William Unruh unruh at invalid.ca
Sat Dec 6 21:57:38 UTC 2014


On 2014-12-06, Paul <tik-tok at bodosom.net> wrote:
> On Sat, Dec 6, 2014 at 11:12 AM, William Unruh <unruh at invalid.ca> wrote:
>
>> And in my tests 10 years ago or so, I used a local gps clock to test the
>> ability of chrony and ntpd to discipline a computer clock networked to
>> another server which was disciplined by a gps. Thus the network was the
>> same, and the difference was ntpd vs chrony.
>> chrony was better. Primarily, I think, because chrony responded more
>> quickly to drift rate changes due to temp changes.
>>
>
> I looked at your data back in the day.  Even then I thought they were old.
> Of course if the secret sauce is loop constants (I haven't read the Chrony
> architecture document, maybe because there isn't one) then perhaps the
> results would still be the same.

They are old, and naive. A much better job could be done. However, they
are indicative. As I mentioned it would be a really good project to have
someone do a better comparison-- both simulated for example with
Lichvar's simulation software, and real life measurements.

>
...
>
> Using chrony over ntp has also other advantages:
>
>    - smaller memory footprint (1.3MB vs 6MB resident size)
>    - no unnecessary process wakeups, this is good for powersaving. The ntpd
>    process normally wakes up every second.
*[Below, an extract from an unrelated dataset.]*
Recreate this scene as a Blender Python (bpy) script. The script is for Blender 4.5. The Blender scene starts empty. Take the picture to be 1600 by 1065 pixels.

That is to impliment the in-house frequency scaling on systems where
userland has no way of changing the frequency of the system clock. Under
linux and adjtimex one can alter the system clock (by up to 10% of
nominal,-- ntpd only uses max 500PPM, while chrony can use the full
range)
I do not know if ntpd shuts off that "once per sec" if the system clock
can be altered in the kernel. 

>    ...
>
> For me it's consistency.  I want to run the same timekeeping software
> "everywhere"* and Chrony doesn't run "everywhere".

True and fair enough. Chrony only works on Linux or bsd systems. (That could probably be
expanded to include OsX but I do not know if it does out of the box). It
does not do Windows, so if you have windows machines, chrony is not an
option. But then this thread was about Redhat, which is Linux.

>
> *my everywhere is obviously not anyone else's everywhere.